En prison, du pain pour la réinsertion
En France, des prisons intègrent des fournils, conçus comme des espaces de travail, de formation et de perspectives pour les détenus. Reportage à Nantes.
Environnement inhabituel pour une boulangerie. À la prison de Nantes (Loire-Atlantique), pas question de verrière ouverte sur le fournil. Chaque jour, les pains sont fabriqués dans un atelier fermé par une grille. On y accède par un large couloir desservant plusieurs cellules similaires.
Dans la n° 6, équipée de matériels professionnels, une petite dizaine de femmes en tenue de travail s’activent depuis 7 h 45. Du lundi au vendredi, elles s’emploient à pétrir, à façonner, à enfourner un millier de baguettes tradition par jour destinées aux restaurants des détenus et du personnel de la maison d’arrêt.
Le geste est assuré et la fabrication maîtrisée, pourtant ces femmes ont appris le métier sur le tas, par transmission entre détenues, sous la coordination d’un contremaître. Toutes se sont portées volontaires et ont été sélectionnées à l’aide d’une lettre de motivation et d’un entretien pour intégrer l’atelier boulangerie, une unité 100 % féminine.
L’activité est rémunérée (4,99 € de l’heure) dans le cadre d’un contrat d’emploi pénitentiaire de 27 h 20 par semaine. « Ce qui leur offre une relative indépendance financière », observe Cynthia Le-Pichon, adjointe du pôle activité travail formation de la prison. Autres bénéfices : « La gratification apportée par la production quotidienne de bon pain frais, l’acquisition d’un savoir-faire, et le maintien d’un rythme de vie, avec des horaires, comme à l’extérieur. »
Ce dernier point peut faire figure de contrainte pour certains détenus très éloignés de l’emploi. D’où l’enjeu du dispositif, qui vise à favoriser la réinsertion socioprofessionnelle à la sortie de prison et à lutter contre la récidive.

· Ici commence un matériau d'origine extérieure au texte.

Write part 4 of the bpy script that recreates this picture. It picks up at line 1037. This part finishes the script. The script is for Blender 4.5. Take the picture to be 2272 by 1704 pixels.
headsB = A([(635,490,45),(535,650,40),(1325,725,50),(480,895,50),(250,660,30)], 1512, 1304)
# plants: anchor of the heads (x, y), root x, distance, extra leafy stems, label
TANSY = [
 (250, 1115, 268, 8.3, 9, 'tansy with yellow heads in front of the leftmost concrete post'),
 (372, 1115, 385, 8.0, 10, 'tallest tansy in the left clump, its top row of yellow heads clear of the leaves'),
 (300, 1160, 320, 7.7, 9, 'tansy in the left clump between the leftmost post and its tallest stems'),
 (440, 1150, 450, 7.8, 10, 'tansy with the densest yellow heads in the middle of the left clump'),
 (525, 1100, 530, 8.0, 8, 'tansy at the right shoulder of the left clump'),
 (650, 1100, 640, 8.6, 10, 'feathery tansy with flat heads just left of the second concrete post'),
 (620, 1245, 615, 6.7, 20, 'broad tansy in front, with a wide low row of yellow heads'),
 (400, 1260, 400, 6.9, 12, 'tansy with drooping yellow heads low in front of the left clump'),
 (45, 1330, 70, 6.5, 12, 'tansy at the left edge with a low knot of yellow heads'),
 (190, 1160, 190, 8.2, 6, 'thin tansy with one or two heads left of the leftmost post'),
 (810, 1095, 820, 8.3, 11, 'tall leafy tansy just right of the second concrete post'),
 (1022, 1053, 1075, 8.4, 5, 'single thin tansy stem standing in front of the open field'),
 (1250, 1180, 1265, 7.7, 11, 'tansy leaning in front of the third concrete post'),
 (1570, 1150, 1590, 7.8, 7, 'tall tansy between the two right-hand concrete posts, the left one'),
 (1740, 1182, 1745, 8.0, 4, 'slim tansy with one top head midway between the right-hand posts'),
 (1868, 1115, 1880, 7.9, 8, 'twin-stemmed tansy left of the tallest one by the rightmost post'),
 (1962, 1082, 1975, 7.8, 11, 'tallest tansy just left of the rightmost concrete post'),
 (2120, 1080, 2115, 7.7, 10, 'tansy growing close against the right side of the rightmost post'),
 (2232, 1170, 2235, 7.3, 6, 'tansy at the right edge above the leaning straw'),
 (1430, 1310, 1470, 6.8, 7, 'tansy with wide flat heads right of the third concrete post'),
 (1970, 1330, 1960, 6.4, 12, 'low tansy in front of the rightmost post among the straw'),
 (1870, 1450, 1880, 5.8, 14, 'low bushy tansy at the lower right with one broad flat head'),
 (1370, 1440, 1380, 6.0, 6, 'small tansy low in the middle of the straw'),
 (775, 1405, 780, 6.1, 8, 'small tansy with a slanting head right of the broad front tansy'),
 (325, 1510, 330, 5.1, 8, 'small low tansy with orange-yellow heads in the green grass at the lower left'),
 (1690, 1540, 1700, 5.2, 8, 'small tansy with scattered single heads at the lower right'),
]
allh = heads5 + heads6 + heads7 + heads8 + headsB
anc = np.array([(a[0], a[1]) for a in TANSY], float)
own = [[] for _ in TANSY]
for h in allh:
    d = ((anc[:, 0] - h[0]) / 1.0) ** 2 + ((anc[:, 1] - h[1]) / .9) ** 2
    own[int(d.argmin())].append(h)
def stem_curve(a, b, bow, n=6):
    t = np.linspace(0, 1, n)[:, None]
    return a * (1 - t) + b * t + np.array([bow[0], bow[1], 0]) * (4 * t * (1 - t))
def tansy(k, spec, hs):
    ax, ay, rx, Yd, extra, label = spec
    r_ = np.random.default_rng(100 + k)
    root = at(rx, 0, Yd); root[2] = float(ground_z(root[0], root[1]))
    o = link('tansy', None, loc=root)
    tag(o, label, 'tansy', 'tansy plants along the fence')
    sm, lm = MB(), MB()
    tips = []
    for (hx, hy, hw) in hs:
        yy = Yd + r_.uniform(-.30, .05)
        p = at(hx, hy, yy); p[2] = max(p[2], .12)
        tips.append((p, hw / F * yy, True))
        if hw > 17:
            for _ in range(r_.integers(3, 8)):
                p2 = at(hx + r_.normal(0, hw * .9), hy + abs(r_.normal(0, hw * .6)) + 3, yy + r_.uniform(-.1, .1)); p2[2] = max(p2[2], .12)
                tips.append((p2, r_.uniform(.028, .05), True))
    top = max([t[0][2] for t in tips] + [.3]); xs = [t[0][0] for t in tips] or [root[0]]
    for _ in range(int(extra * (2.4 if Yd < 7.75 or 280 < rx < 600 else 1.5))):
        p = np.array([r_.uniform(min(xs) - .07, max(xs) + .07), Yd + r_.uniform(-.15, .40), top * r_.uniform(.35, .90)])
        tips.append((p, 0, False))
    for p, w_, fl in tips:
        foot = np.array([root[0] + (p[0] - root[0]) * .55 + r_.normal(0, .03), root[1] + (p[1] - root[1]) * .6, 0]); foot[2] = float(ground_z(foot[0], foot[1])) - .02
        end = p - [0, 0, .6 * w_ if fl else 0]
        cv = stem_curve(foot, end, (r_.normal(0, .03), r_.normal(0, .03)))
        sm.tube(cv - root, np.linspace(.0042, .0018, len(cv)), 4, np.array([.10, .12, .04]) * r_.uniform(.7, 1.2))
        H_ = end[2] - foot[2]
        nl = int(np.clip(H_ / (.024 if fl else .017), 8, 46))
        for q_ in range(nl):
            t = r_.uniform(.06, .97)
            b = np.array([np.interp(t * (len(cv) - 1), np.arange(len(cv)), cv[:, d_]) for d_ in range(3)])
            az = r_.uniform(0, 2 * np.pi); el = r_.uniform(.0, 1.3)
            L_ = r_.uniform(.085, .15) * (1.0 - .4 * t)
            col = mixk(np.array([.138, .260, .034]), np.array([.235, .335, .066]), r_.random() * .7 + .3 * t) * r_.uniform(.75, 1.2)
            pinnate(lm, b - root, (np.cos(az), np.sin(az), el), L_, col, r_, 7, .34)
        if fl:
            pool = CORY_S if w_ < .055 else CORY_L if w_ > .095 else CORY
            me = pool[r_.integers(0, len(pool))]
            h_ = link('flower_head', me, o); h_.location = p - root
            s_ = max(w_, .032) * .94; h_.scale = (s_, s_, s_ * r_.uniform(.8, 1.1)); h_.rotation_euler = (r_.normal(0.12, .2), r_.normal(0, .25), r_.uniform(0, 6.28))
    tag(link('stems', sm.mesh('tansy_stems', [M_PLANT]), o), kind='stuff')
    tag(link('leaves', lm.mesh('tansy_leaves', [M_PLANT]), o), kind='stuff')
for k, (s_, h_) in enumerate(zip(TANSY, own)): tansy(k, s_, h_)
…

Des détenus préparent le CAP
Dans l’atelier n° 6, à côté des baguettes, des viennoiseries refroidissent sur les échelles. Elles sont signées par d’autres détenus, qui préparent leur CAP boulangerie, une formation diplômante dispensée en partenariat avec l’association Préface. Trois jours par semaine, les boulangères partagent ainsi leur fournil de 120 m2 avec ces artisans en herbe. Sous la supervision d’un formateur, la promotion 2022-2023 compte neuf stagiaires hommes et femmes, une mixité exceptionnelle en prison. Là encore, l’objectif est de donner un cadre et un métier aux détenus, dans la perspective de leur libération.